◆ What you have to do
Would you transcribe the whole listing exactly, minus its pictures?

◆ Exercise material
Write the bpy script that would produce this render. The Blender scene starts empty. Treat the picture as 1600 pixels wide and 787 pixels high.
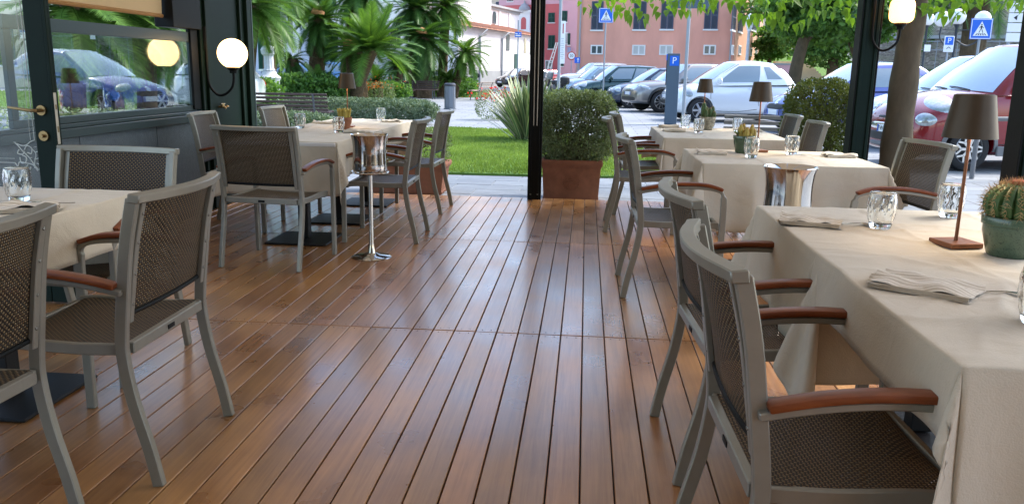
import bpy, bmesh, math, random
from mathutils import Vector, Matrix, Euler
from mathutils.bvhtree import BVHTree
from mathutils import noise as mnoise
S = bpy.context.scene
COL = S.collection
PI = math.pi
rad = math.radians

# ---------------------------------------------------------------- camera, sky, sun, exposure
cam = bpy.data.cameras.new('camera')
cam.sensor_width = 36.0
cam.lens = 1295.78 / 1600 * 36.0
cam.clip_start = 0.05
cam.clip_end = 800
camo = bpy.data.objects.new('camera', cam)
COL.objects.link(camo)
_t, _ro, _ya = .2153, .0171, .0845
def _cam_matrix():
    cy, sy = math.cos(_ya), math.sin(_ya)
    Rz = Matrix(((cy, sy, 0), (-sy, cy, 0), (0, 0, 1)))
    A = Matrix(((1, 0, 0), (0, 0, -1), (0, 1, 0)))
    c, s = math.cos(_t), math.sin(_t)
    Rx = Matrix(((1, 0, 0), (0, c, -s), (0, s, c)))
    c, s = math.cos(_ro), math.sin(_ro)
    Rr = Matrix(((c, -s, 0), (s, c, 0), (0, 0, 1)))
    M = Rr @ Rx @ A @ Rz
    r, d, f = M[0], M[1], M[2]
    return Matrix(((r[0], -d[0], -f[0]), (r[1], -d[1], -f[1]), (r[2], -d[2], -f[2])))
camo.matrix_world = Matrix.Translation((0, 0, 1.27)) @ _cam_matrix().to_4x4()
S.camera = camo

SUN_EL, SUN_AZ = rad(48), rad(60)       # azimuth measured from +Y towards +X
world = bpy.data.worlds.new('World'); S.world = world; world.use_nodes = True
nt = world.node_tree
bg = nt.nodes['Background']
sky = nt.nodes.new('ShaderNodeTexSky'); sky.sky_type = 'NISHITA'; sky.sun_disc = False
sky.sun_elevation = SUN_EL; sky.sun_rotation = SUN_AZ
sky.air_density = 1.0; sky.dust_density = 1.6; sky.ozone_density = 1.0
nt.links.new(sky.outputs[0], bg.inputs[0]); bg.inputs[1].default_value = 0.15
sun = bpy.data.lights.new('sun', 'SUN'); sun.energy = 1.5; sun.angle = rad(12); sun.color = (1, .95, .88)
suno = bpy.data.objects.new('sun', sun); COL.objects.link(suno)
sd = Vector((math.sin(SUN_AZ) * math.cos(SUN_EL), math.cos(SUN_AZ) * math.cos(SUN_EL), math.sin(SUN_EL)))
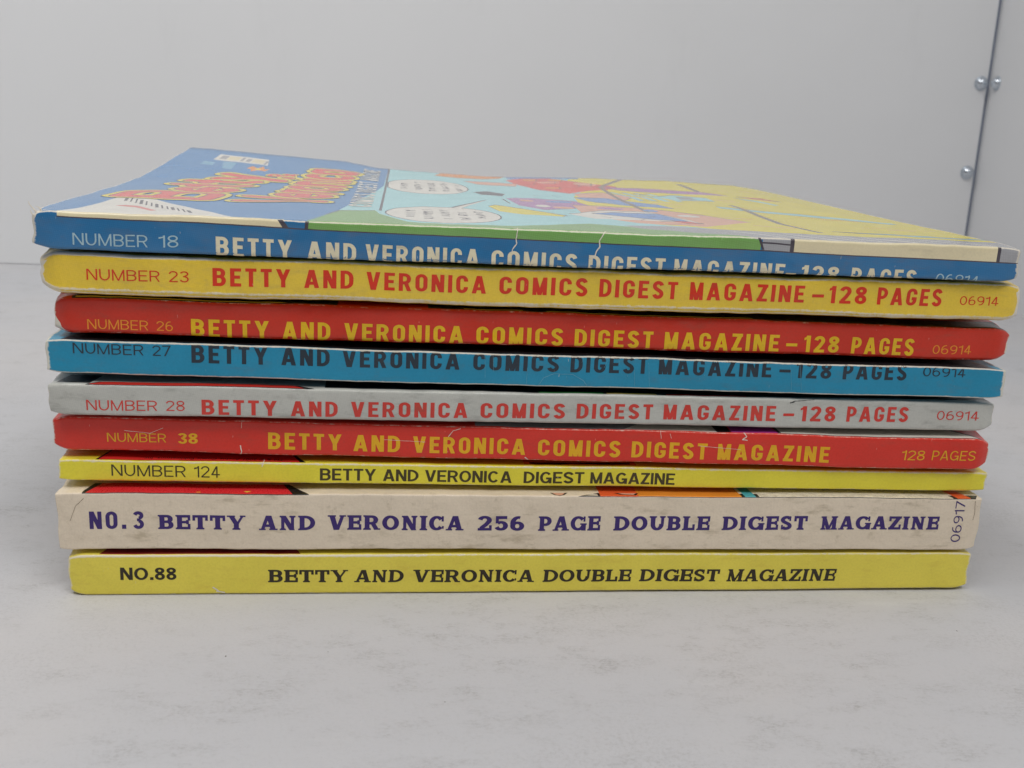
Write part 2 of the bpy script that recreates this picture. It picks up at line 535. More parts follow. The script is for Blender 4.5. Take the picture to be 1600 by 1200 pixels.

◆ Result for this exercise
Write the bpy script that would produce this render. The Blender scene starts empty. Treat the picture as 1600 pixels wide and 787 pixels high.
import bpy, bmesh, math, random
from mathutils import Vector, Matrix, Euler
from mathutils.bvhtree import BVHTree
from mathutils import noise as mnoise
S = bpy.context.scene
COL = S.collection
PI = math.pi
rad = math.radians

# ---------------------------------------------------------------- camera, sky, sun, exposure
cam = bpy.data.cameras.new('camera')
cam.sensor_width = 36.0
cam.lens = 1295.78 / 1600 * 36.0
cam.clip_start = 0.05
cam.clip_end = 800
camo = bpy.data.objects.new('camera', cam)
COL.objects.link(camo)
_t, _ro, _ya = .2153, .0171, .0845
def _cam_matrix():
    cy, sy = math.cos(_ya), math.sin(_ya)
    Rz = Matrix(((cy, sy, 0), (-sy, cy, 0), (0, 0, 1)))
    A = Matrix(((1, 0, 0), (0, 0, -1), (0, 1, 0)))
    c, s = math.cos(_t), math.sin(_t)
    Rx = Matrix(((1, 0, 0), (0, c, -s), (0, s, c)))
    c, s = math.cos(_ro), math.sin(_ro)
    Rr = Matrix(((c, -s, 0), (s, c, 0), (0, 0, 1)))
    M = Rr @ Rx @ A @ Rz
    r, d, f = M[0], M[1], M[2]
    return Matrix(((r[0], -d[0], -f[0]), (r[1], -d[1], -f[1]), (r[2], -d[2], -f[2])))
camo.matrix_world = Matrix.Translation((0, 0, 1.27)) @ _cam_matrix().to_4x4()
S.camera = camo

SUN_EL, SUN_AZ = rad(48), rad(60)       # azimuth measured from +Y towards +X
world = bpy.data.worlds.new('World'); S.world = world; world.use_nodes = True
nt = world.node_tree
bg = nt.nodes['Background']
sky = nt.nodes.new('ShaderNodeTexSky'); sky.sky_type = 'NISHITA'; sky.sun_disc = False
sky.sun_elevation = SUN_EL; sky.sun_rotation = SUN_AZ
sky.air_density = 1.0; sky.dust_density = 1.6; sky.ozone_density = 1.0
nt.links.new(sky.outputs[0], bg.inputs[0]); bg.inputs[1].default_value = 0.15
sun = bpy.data.lights.new('sun', 'SUN'); sun.energy = 1.5; sun.angle = rad(12); sun.color = (1, .95, .88)
suno = bpy.data.objects.new('sun', sun); COL.objects.link(suno)
sd = Vector((math.sin(SUN_AZ) * math.cos(SUN_EL), math.cos(SUN_AZ) * math.cos(SUN_EL), math.sin(SUN_EL)))
Write part 2 of the bpy script that recreates this picture. It picks up at line 535. More parts follow. The script is for Blender 4.5. Take the picture to be 1600 by 1200 pixels.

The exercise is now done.